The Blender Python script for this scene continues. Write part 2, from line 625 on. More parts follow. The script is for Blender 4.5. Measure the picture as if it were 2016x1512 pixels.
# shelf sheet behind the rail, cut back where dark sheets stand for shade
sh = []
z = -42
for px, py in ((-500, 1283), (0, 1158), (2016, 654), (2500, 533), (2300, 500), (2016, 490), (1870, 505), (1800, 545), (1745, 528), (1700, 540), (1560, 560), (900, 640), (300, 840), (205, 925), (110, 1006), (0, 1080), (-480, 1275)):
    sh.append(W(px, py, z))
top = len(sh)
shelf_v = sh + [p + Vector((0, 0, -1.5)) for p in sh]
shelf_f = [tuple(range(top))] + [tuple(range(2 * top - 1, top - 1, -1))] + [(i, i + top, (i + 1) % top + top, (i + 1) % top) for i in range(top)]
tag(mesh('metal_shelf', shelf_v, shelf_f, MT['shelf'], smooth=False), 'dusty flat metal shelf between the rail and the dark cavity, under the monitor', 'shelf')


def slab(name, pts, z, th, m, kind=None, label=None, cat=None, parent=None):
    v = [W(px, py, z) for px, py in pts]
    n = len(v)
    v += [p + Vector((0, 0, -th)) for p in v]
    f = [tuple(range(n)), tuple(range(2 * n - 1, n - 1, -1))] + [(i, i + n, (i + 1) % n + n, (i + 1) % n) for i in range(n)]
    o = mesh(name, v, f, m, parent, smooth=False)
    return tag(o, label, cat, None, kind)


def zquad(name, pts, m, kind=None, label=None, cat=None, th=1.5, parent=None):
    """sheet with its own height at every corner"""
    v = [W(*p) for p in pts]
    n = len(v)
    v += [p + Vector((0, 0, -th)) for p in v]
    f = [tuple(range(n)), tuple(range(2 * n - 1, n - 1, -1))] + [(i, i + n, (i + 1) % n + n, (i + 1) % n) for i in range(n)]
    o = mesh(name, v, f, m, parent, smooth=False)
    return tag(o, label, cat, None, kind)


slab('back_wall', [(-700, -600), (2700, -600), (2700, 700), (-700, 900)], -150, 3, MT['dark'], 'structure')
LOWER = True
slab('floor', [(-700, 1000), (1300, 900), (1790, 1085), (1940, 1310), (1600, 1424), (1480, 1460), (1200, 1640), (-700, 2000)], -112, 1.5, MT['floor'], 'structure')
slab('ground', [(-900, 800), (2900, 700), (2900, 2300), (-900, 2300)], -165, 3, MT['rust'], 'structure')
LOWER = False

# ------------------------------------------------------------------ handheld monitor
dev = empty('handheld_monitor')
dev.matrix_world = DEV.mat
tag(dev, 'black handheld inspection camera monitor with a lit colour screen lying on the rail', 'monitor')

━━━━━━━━

▸ Task statement
Look above and repeat, character for character, the lines from the first one to the line with "LOWER = False", counting both.

▸ Solution to the exercise
The Blender Python script for this scene continues. Write part 2, from line 625 on. More parts follow. The script is for Blender 4.5. Measure the picture as if it were 2016x1512 pixels.
# shelf sheet behind the rail, cut back where dark sheets stand for shade
sh = []
z = -42
for px, py in ((-500, 1283), (0, 1158), (2016, 654), (2500, 533), (2300, 500), (2016, 490), (1870, 505), (1800, 545), (1745, 528), (1700, 540), (1560, 560), (900, 640), (300, 840), (205, 925), (110, 1006), (0, 1080), (-480, 1275)):
    sh.append(W(px, py, z))
top = len(sh)
shelf_v = sh + [p + Vector((0, 0, -1.5)) for p in sh]
shelf_f = [tuple(range(top))] + [tuple(range(2 * top - 1, top - 1, -1))] + [(i, i + top, (i + 1) % top + top, (i + 1) % top) for i in range(top)]
tag(mesh('metal_shelf', shelf_v, shelf_f, MT['shelf'], smooth=False), 'dusty flat metal shelf between the rail and the dark cavity, under the monitor', 'shelf')


def slab(name, pts, z, th, m, kind=None, label=None, cat=None, parent=None):
    v = [W(px, py, z) for px, py in pts]
    n = len(v)
    v += [p + Vector((0, 0, -th)) for p in v]
    f = [tuple(range(n)), tuple(range(2 * n - 1, n - 1, -1))] + [(i, i + n, (i + 1) % n + n, (i + 1) % n) for i in range(n)]
    o = mesh(name, v, f, m, parent, smooth=False)
    return tag(o, label, cat, None, kind)


def zquad(name, pts, m, kind=None, label=None, cat=None, th=1.5, parent=None):
    """sheet with its own height at every corner"""
    v = [W(*p) for p in pts]
    n = len(v)
    v += [p + Vector((0, 0, -th)) for p in v]
    f = [tuple(range(n)), tuple(range(2 * n - 1, n - 1, -1))] + [(i, i + n, (i + 1) % n + n, (i + 1) % n) for i in range(n)]
    o = mesh(name, v, f, m, parent, smooth=False)
    return tag(o, label, cat, None, kind)


slab('back_wall', [(-700, -600), (2700, -600), (2700, 700), (-700, 900)], -150, 3, MT['dark'], 'structure')
LOWER = True
slab('floor', [(-700, 1000), (1300, 900), (1790, 1085), (1940, 1310), (1600, 1424), (1480, 1460), (1200, 1640), (-700, 2000)], -112, 1.5, MT['floor'], 'structure')
slab('ground', [(-900, 800), (2900, 700), (2900, 2300), (-900, 2300)], -165, 3, MT['rust'], 'structure')
LOWER = False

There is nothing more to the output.